> **Given data**:
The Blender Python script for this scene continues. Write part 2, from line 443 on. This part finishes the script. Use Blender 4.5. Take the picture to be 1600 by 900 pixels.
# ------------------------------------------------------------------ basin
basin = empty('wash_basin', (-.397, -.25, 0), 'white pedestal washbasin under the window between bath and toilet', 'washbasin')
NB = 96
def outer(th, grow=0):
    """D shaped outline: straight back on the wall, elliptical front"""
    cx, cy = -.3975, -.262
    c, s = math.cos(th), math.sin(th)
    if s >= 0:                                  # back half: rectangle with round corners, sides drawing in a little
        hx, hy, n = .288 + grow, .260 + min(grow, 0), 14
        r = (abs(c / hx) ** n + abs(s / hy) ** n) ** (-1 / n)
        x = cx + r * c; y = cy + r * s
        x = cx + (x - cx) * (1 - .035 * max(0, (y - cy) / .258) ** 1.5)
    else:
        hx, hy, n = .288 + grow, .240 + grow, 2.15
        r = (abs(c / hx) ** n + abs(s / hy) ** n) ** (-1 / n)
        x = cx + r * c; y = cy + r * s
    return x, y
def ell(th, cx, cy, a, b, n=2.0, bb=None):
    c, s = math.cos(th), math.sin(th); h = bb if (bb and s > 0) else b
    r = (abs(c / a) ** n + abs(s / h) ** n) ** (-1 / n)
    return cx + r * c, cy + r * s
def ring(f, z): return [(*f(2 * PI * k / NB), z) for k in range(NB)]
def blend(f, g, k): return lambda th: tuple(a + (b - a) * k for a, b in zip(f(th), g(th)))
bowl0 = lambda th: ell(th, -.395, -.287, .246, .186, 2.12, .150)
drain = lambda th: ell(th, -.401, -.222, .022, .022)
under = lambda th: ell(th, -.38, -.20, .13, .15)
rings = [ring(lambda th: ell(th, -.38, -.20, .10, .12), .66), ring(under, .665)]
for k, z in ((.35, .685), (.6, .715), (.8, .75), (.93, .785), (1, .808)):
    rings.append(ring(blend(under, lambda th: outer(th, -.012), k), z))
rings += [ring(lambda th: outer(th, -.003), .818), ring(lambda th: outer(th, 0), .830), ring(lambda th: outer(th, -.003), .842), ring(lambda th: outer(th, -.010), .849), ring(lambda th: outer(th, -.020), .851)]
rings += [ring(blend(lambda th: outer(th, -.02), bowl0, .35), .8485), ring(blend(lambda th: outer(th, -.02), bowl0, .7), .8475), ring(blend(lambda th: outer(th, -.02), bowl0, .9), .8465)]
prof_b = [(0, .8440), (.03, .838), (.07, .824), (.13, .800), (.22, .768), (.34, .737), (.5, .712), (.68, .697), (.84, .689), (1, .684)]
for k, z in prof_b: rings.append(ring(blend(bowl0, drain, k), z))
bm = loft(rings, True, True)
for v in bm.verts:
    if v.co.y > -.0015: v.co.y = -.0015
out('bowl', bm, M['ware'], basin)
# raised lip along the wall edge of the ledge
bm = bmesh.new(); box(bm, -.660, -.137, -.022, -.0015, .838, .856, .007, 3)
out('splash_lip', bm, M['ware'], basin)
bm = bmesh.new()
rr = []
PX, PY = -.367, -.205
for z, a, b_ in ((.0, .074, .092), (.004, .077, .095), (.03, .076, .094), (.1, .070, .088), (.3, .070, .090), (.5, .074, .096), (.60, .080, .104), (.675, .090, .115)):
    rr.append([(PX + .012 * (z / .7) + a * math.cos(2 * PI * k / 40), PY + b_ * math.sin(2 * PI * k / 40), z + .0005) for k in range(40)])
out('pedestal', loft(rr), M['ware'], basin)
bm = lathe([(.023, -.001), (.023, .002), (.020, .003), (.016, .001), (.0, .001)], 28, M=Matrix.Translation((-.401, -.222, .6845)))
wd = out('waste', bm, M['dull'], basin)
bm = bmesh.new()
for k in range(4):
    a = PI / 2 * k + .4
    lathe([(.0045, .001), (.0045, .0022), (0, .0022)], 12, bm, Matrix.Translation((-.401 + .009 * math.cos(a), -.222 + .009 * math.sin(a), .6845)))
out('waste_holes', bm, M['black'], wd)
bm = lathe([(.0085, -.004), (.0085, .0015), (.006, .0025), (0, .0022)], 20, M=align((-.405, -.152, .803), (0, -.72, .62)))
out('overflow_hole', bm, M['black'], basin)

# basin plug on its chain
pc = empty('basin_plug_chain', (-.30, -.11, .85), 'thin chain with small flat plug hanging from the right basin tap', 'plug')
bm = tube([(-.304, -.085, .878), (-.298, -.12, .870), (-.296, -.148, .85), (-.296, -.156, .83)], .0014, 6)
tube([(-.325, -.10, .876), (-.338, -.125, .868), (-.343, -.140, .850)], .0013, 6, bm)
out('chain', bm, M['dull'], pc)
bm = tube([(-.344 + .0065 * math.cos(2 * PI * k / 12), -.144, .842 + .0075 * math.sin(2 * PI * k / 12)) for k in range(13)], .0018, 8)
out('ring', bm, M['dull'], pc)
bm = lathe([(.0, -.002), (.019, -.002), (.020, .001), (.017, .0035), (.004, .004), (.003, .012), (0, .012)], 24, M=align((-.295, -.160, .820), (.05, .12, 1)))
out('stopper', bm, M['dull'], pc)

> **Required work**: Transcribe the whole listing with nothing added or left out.

> **Solution for this problem**:
The Blender Python script for this scene continues. Write part 2, from line 443 on. This part finishes the script. Use Blender 4.5. Take the picture to be 1600 by 900 pixels.
# ------------------------------------------------------------------ basin
basin = empty('wash_basin', (-.397, -.25, 0), 'white pedestal washbasin under the window between bath and toilet', 'washbasin')
NB = 96
def outer(th, grow=0):
    """D shaped outline: straight back on the wall, elliptical front"""
    cx, cy = -.3975, -.262
    c, s = math.cos(th), math.sin(th)
    if s >= 0:                                  # back half: rectangle with round corners, sides drawing in a little
        hx, hy, n = .288 + grow, .260 + min(grow, 0), 14
        r = (abs(c / hx) ** n + abs(s / hy) ** n) ** (-1 / n)
        x = cx + r * c; y = cy + r * s
        x = cx + (x - cx) * (1 - .035 * max(0, (y - cy) / .258) ** 1.5)
    else:
        hx, hy, n = .288 + grow, .240 + grow, 2.15
        r = (abs(c / hx) ** n + abs(s / hy) ** n) ** (-1 / n)
        x = cx + r * c; y = cy + r * s
    return x, y
def ell(th, cx, cy, a, b, n=2.0, bb=None):
    c, s = math.cos(th), math.sin(th); h = bb if (bb and s > 0) else b
    r = (abs(c / a) ** n + abs(s / h) ** n) ** (-1 / n)
    return cx + r * c, cy + r * s
def ring(f, z): return [(*f(2 * PI * k / NB), z) for k in range(NB)]
def blend(f, g, k): return lambda th: tuple(a + (b - a) * k for a, b in zip(f(th), g(th)))
bowl0 = lambda th: ell(th, -.395, -.287, .246, .186, 2.12, .150)
drain = lambda th: ell(th, -.401, -.222, .022, .022)
under = lambda th: ell(th, -.38, -.20, .13, .15)
rings = [ring(lambda th: ell(th, -.38, -.20, .10, .12), .66), ring(under, .665)]
for k, z in ((.35, .685), (.6, .715), (.8, .75), (.93, .785), (1, .808)):
    rings.append(ring(blend(under, lambda th: outer(th, -.012), k), z))
rings += [ring(lambda th: outer(th, -.003), .818), ring(lambda th: outer(th, 0), .830), ring(lambda th: outer(th, -.003), .842), ring(lambda th: outer(th, -.010), .849), ring(lambda th: outer(th, -.020), .851)]
rings += [ring(blend(lambda th: outer(th, -.02), bowl0, .35), .8485), ring(blend(lambda th: outer(th, -.02), bowl0, .7), .8475), ring(blend(lambda th: outer(th, -.02), bowl0, .9), .8465)]
prof_b = [(0, .8440), (.03, .838), (.07, .824), (.13, .800), (.22, .768), (.34, .737), (.5, .712), (.68, .697), (.84, .689), (1, .684)]
for k, z in prof_b: rings.append(ring(blend(bowl0, drain, k), z))
bm = loft(rings, True, True)
for v in bm.verts:
    if v.co.y > -.0015: v.co.y = -.0015
out('bowl', bm, M['ware'], basin)
# raised lip along the wall edge of the ledge
bm = bmesh.new(); box(bm, -.660, -.137, -.022, -.0015, .838, .856, .007, 3)
out('splash_lip', bm, M['ware'], basin)
bm = bmesh.new()
rr = []
PX, PY = -.367, -.205
for z, a, b_ in ((.0, .074, .092), (.004, .077, .095), (.03, .076, .094), (.1, .070, .088), (.3, .070, .090), (.5, .074, .096), (.60, .080, .104), (.675, .090, .115)):
    rr.append([(PX + .012 * (z / .7) + a * math.cos(2 * PI * k / 40), PY + b_ * math.sin(2 * PI * k / 40), z + .0005) for k in range(40)])
out('pedestal', loft(rr), M['ware'], basin)
bm = lathe([(.023, -.001), (.023, .002), (.020, .003), (.016, .001), (.0, .001)], 28, M=Matrix.Translation((-.401, -.222, .6845)))
wd = out('waste', bm, M['dull'], basin)
bm = bmesh.new()
for k in range(4):
    a = PI / 2 * k + .4
    lathe([(.0045, .001), (.0045, .0022), (0, .0022)], 12, bm, Matrix.Translation((-.401 + .009 * math.cos(a), -.222 + .009 * math.sin(a), .6845)))
out('waste_holes', bm, M['black'], wd)
bm = lathe([(.0085, -.004), (.0085, .0015), (.006, .0025), (0, .0022)], 20, M=align((-.405, -.152, .803), (0, -.72, .62)))
out('overflow_hole', bm, M['black'], basin)

# basin plug on its chain
pc = empty('basin_plug_chain', (-.30, -.11, .85), 'thin chain with small flat plug hanging from the right basin tap', 'plug')
bm = tube([(-.304, -.085, .878), (-.298, -.12, .870), (-.296, -.148, .85), (-.296, -.156, .83)], .0014, 6)
tube([(-.325, -.10, .876), (-.338, -.125, .868), (-.343, -.140, .850)], .0013, 6, bm)
out('chain', bm, M['dull'], pc)
bm = tube([(-.344 + .0065 * math.cos(2 * PI * k / 12), -.144, .842 + .0075 * math.sin(2 * PI * k / 12)) for k in range(13)], .0018, 8)
out('ring', bm, M['dull'], pc)
bm = lathe([(.0, -.002), (.019, -.002), (.020, .001), (.017, .0035), (.004, .004), (.003, .012), (0, .012)], 24, M=align((-.295, -.160, .820), (.05, .12, 1)))
out('stopper', bm, M['dull'], pc)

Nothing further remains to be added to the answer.